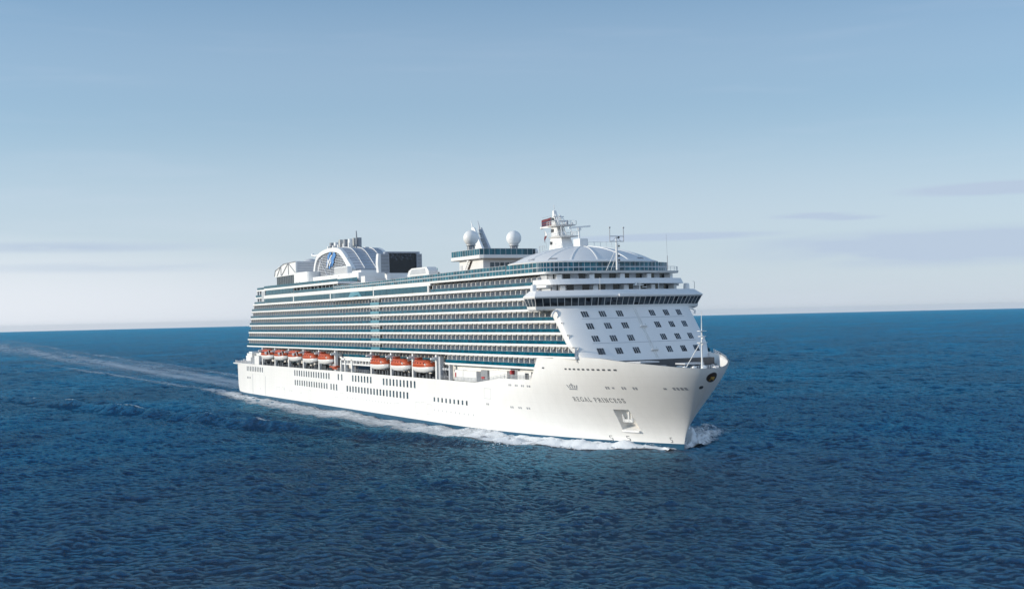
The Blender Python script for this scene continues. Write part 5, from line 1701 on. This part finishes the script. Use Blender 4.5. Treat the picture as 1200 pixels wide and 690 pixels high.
def outer(x):
    return float(np.interp(x, [-60, 0, 37, 100, 140, 160, 200, 244, 268, 282, 295, 305, 309.5], [23, 26, 30, 36, 38, 36, 33, 35, 32, 25, 17, 9, 2.5]))
def inner_y(x): return max(half(x, .6)-.3, 0.0) if x > -2 else 15.0
def hull_foam(side):
    def yf(x, t):
        a, b = inner_y(x), outer(x)+2.5
        return side*(a+(b-a)*t)
    def de(x, t):
        near = float(np.interp(x, [-60, 20, 120, 230, 270, 300, 310], [.74, .86, .86, .82, .85, .95, .9]))
        edge = 1-max(0, (t-.50)/.50)**1.5
        inn = float(np.interp(t, [0, .12, .3, .6], [.45 if x < 230 else .75, .85 if x < 230 else .9, 1.0, .95]))
        if x < 230: inn *= (.95+.05*math.sin(x*.09+t*3))
        return near*edge*inn
    sheet('hull_foam', np.arange(-60, 309.6, 1.2), np.linspace(0, 1, 26), yf, de, M['foamA'], .07)
hull_foam(-1); hull_foam(1)

# tumbling white bow wave: a rounded broken roll along the hull, built of many lumps
def lumps(name, spots, seed, mat):
    rng = np.random.default_rng(seed)
    ico = bmesh.new(); bmesh.ops.create_icosphere(ico, subdivisions=1, radius=1.0)
    bv = np.array([v.co[:] for v in ico.verts]); bf = [tuple(v.index for v in f.verts) for f in ico.faces]; ico.free()
    V, F = [], []
    for (x, y, z, r) in spots:
        s = r*np.array([rng.uniform(.9, 1.7), rng.uniform(.7, 1.2), rng.uniform(.5, .9)])
        p = bv*(1+.28*np.sin(bv[:, [1, 2, 0]]*3.1+rng.uniform(0, 6, 3)))*s
        a = rng.uniform(0, 6.28); c_, s_ = math.cos(a), math.sin(a)
        p = np.stack([p[:, 0]*c_-p[:, 1]*s_, p[:, 0]*s_+p[:, 1]*c_, p[:, 2]], 1)+np.array([x, y, z])
        F += [tuple(i+len(V) for i in f) for f in bf]; V += p.tolist()
    me = bpy.data.meshes.new(name); me.from_pydata(V, [], F); me.polygons.foreach_set('use_smooth', np.ones(len(F), bool))
    me.materials.append(mat); o = link(bpy.data.objects.new(name, me)); o['kind'] = 'stuff'
    return o
mt, T, out = new_mat('spray_white')
g_ = T.n('ShaderNodeNewGeometry')
nn_ = T.noise(g_.outputs['Position'], 1.6, 6.0, .7)
ly = T.noise(g_.outputs['Position'], 2.6, 4.0, .65)
b_ = T.n('ShaderNodeBsdfPrincipled', ins={'Base Color': T.mix(T.smooth(nn_, .3, .7), (.50, .58, .65), (.80, .82, .84)), 'Roughness': .85, 'Specular IOR Level': .15,
         'Normal': T.n('ShaderNodeBump', ins={'Strength': .9, 'Distance': .4, 'Height': nn_}).outputs[0]})
mx_ = T.n('ShaderNodeMixShader', ins={0: T.smooth(ly, .36, .50), 1: T.n('ShaderNodeBsdfTransparent').outputs[0], 2: b_.outputs[0]})
T.t.links.new(mx_.outputs[0], out.inputs[0])
SPR = mt
M['foamD'] = foam_mat('bow_foam', (.74, .77, .80), .8, .7, .66, .26, patch=.2)
def fbm(x, y, seed=0):
    v = 0
    for k in range(5):
        f = .35*1.9**k
        v += (math.sin(x*f*1.3+y*f*.7+seed+k*1.7)*math.cos(y*f*1.1-x*f*.5+k*2.3+seed*.7))*.62**k
    return v
def roll(side):
    def yf(x, t):
        a, b = inner_y(x), outer(x)+1.2
        return side*(a+(b-a)*t)
    def zx(x, t):
        top = float(np.interp(x, [225, 250, 282, 303, 311], [.1, .65, 1.5, 1.3, .3]))
        if side > 0: top *= 1.5
        prof = math.exp(-((t-.70)/(.24 if t < .70 else .13))**2)+.35*math.exp(-(t/.25)**2)
        return top*prof*(1+.40*fbm(x, t*14*(1+.0), 1.0 if side < 0 else 4.0))
    def de(x, t):
        k = float(np.interp(x, [225, 245, 270, 305, 311], [.25, .55, .80, 1.0, .9]))
        return k*(1-max(0, (t-.78)/.22)**1.6)*(.82+.18*fbm(x*1.3, t*9, 2.0))
    sheet('bow_wave', np.arange(225, 311.5, .45), np.linspace(0, 1, 44), yf, de, M['foamD'], .08, zx)
roll(-1); roll(1)
def plume(side, hgt, L):
    """water thrown off the stem, folding outwards"""
    def yf(x, t):
        u = (308-x)/L
        return side*(inner_y(x)+1.0+(7.0+26*u)*t*.95)
    def zx(x, t):
        u = (308-x)/L
        return hgt*math.sin(math.pi*min(1, .10+u*.95))**.8*math.exp(-((t-.62)/.26)**2)*(1+.6*fbm(x*1.9, t*22, 3.0))
    def de(x, t):
        u = (308-x)/L
        return (.84-.78*u)*(1-abs(t-.55)**2*2.9)*(.85+.2*fbm(x, t*11, 5.0))
    sheet('bow_plume', np.arange(308-L, 308.1, .4), np.linspace(0, 1, 40), yf, de, M['foamD'], .1, zx)
plume(1, 1.25, 38.0)
rng = np.random.default_rng(4)
spots = []
for side in (-1, 1):
    for i in range(900):
        x = 312-rng.beta(1.1, 1.8)*75
        a, b = inner_y(x), outer(x)
        t = rng.beta(3.2, 2.2)
        y = a+(b-a)*t
        up = math.exp(-((t-.70)/.22)**2)*float(np.interp(x, [232, 260, 285, 305, 312], [.1, .7, 1.5, 1.2, .25]))
        z = float(sea_z(x, side*y))+up*rng.uniform(.5, 1.25)
        spots.append((x, side*y, z, rng.uniform(.05, .17)))
    for i in range(260):
        t = rng.uniform(0, 1)
        x = 306-30*t+rng.normal(0, 1.2); y = 6+22*t+rng.normal(0, 1.6+2*t)
        if y < inner_y(x)+.3: continue
        hgt = (1.3 if side > 0 else .6)*math.sin(math.pi*min(1, .12+t))**.7*rng.uniform(.1, 1.1)
        spots.append((x, side*y, float(sea_z(x, side*y))+hgt, rng.uniform(.06, .28)))
lumps('bow_spray', spots, 8, SPR)

# wake astern: pale flattened lane with streaks
def yw(x, t):
    c = float(np.interp(x, [-3000, -1200, -300, 0], [80, 26, 8, 0])); w = float(np.interp(x, [-3000, -1200, -500, -120, 0], [120, 60, 42, 28, 20]))
    return c+(t*2-1)*w
def dw(x, t):
    lane = .80*math.exp(-((t-.56)/.30)**2)*(.82+.18*math.sin(t*23+x*.01))+.50*math.exp(-((t-.06)/.06)**2)*float(np.interp(x, [-900, -300], [0, 1]))+.35*math.exp(-((t-.95)/.08)**2)
    return lane*float(np.interp(x, [-3000, -1500, -600, -100, 2], [.75, .95, 1.05, 1.05, .95]))
sheet('stern_wake', np.concatenate([np.arange(-3000, -600, 20), np.arange(-600, -3, 3.0)]), np.linspace(0, 1, 30), yw, dw, M['foamB'], .10)
# white caps on the ship's own diverging wave and here and there on the open sea
def yc(x, t): return float(np.interp(x, CREST[::-1, 0], CREST[::-1, 1]))-(t-.5)*7
def dc(x, t):
    return (.30+.42*max(0, math.sin(x*.11+1.3*math.sin(x*.043)))**2)*math.exp(-((t-.5)/.22)**2)*float(np.interp(x, [-140, -60, 60, 170, 260, 290], [.55, .85, 1, .9, .3, 0]))
sheet('crest_foam', np.arange(-140, 285, .8), np.linspace(0, 1, 14), yc, dc, M['foamC'], .05)
def small_cap(x0, y0, L, w):
    return (x0, y0, L, w)
rng = random.Random(21)
for (x0, y0, L, w) in [(-55, -15, 14, 3), (-92, -17, 10, 2.5), (-150, -19, 16, 3), (-330, -20, 22, 4), (25, -24, 12, 3)]:
    sheet('whitecap', np.linspace(x0-L/2, x0+L/2, 24), np.linspace(0, 1, 8), lambda x, t: y0+(t-.5)*w*2+1.2*math.sin(x*.3),
          lambda x, t: .8*(1-((x-x0)/(L/2))**2)*math.exp(-((t-.5)/.25)**2), M['foamC'], .06)

# ------------------------------------------------------------------ sea air
hz = MB(); hz.box(-40500, 41500, -40700, 40300, -262.0, 68.0)
mt = bpy.data.materials.new('sea_air'); mt.use_nodes = True; mt.node_tree.nodes.clear()
T = NT(mt.node_tree); out = T.n('ShaderNodeOutputMaterial')
pv = T.n('ShaderNodeVolumePrincipled', ins={'Color': (.80, .87, .95, 1), 'Density': 0.000015, 'Anisotropy': 0.0})
T.t.links.new(pv.outputs[0], out.inputs['Volume'])
o = hz.build('haze', [mt], None, kind='stuff')
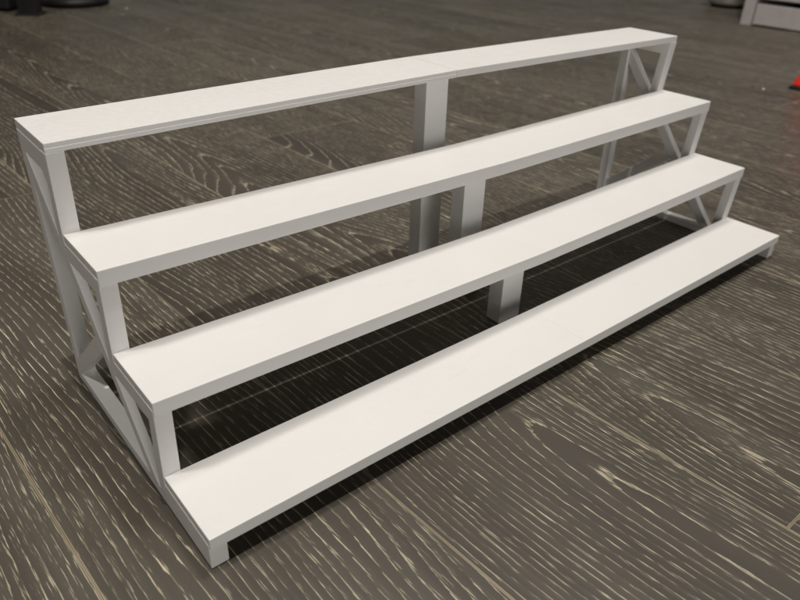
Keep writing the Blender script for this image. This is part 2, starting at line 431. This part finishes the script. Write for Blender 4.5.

GIVEN EXERCISE: Please transcribe, word for word, every line from the first line of the records above through the line containing "hull_foam(-1); hull_foam(1)", and leave out any pictures.

SOLVED PROBLEM:
The Blender Python script for this scene continues. Write part 5, from line 1701 on. This part finishes the script. Use Blender 4.5. Treat the picture as 1200 pixels wide and 690 pixels high.
def outer(x):
    return float(np.interp(x, [-60, 0, 37, 100, 140, 160, 200, 244, 268, 282, 295, 305, 309.5], [23, 26, 30, 36, 38, 36, 33, 35, 32, 25, 17, 9, 2.5]))
def inner_y(x): return max(half(x, .6)-.3, 0.0) if x > -2 else 15.0
def hull_foam(side):
    def yf(x, t):
        a, b = inner_y(x), outer(x)+2.5
        return side*(a+(b-a)*t)
    def de(x, t):
        near = float(np.interp(x, [-60, 20, 120, 230, 270, 300, 310], [.74, .86, .86, .82, .85, .95, .9]))
        edge = 1-max(0, (t-.50)/.50)**1.5
        inn = float(np.interp(t, [0, .12, .3, .6], [.45 if x < 230 else .75, .85 if x < 230 else .9, 1.0, .95]))
        if x < 230: inn *= (.95+.05*math.sin(x*.09+t*3))
        return near*edge*inn
    sheet('hull_foam', np.arange(-60, 309.6, 1.2), np.linspace(0, 1, 26), yf, de, M['foamA'], .07)
hull_foam(-1); hull_foam(1)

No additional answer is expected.